Now, imagine that they then get access to an AI that they can direct to write whatever they want, in a way that's scientifically
designed to get mass market appeal. I don't think it's there yet (and even then, you'd need to hire someone skilled at wrangling the AI once it becomes available), but you can bet your bottom dollar the people at the top are salivating at the thought. They're unlikely to get the big blockbusters with this model, but getting 20 chances at success with AI-written stories for the same price as a single human-written story makes the beancounters very happy in their pants.
And for companies like Wizards of the Coast (to wheel this back to tabletop gaming), it just plain allows them to downsize their operations even further. Why keep a roster of writers that can only write 4 supplements a year, when you can keep only a few editors on hand and automate the production of 8 supplements for a fraction of the cost? Is it their prerogative as a private company? Sure. Doesn't mean I have to go along with it. Historically, companies maximizing profits has always resulted in worse results for their customers.

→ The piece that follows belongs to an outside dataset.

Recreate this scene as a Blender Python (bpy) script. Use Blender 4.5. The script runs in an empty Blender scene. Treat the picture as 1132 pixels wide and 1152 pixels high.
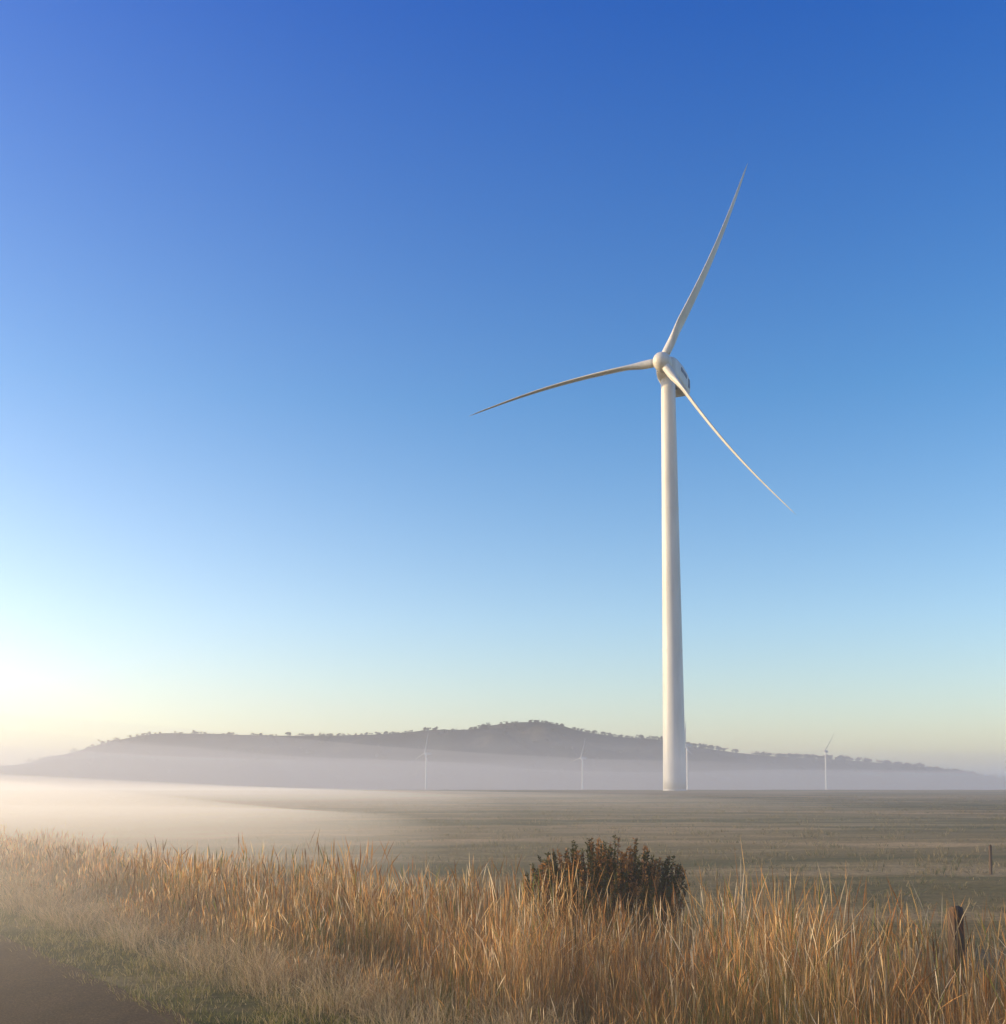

ETA: also, while I'm sure we're still a ways off wholly AI-written novels, there's an idea that I would be surprised if it weren't at least being tested as we speak. Namely, getting the AI to write the premise, characters and beats of a story, and paying a cheap author to hang "meat" onto that narrative skeleton (with the "author" getting credit if the resulting product becomes successful). Or using AI to embellish/pad out dry prose. At the end of the day, it's a tool for reducing workload (and therefore cost). It's possibilities are endless for a company in search of profits.